Even so, there are still biases and limitations that introduce an important quantity of noise in the results. Bacchiocchi and Montobbio (2010) discovered that the different legal rules and procedure of patent examination and approval in the national offices produced a clear bias. Even more, it has to be taken into account the self-citation bias and the tendency to cite patents from the same nationality (Jaffe and Trajtenberg 1999).

On the other hand, it has to be remembered that the latest patents have less opportunity to be cited from other subsequent patents, because the citation analysis may not function well to reflect the most recent technological tendencies. In the case of the Korean and Japanese patents the problem is bigger because the citations are largely omitted and are not mandatory in its inclusion (Yoon and Kim 2011).

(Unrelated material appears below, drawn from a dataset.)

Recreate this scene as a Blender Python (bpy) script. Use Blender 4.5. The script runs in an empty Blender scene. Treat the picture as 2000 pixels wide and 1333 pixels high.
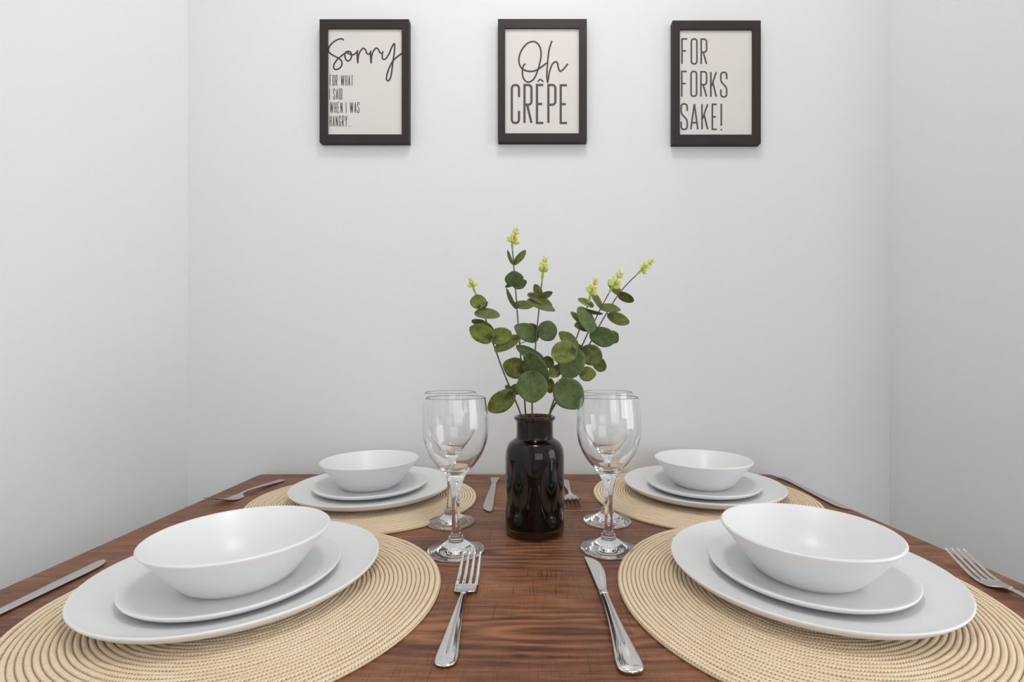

There are other methods not based on citations to determine the similarity between patents such as text mining (Kostoff et al. 2006), keywords analysis (Huang et al. 2004), and the word co-ocurrence analysis (Garechana et al. 2012). Even so, the unexpected scientific discoveries, the changes in the patent laws or the habits of the patent examiners continue to be factors that influence the development of technology and are not part of the patent analysis.

In general, one can not say that patent citation analysis is the final solution to direct the policies of R+D but observe that most traditional methods of analysis of the patent paths and the new methods that are converging (Fontana et al. 2009).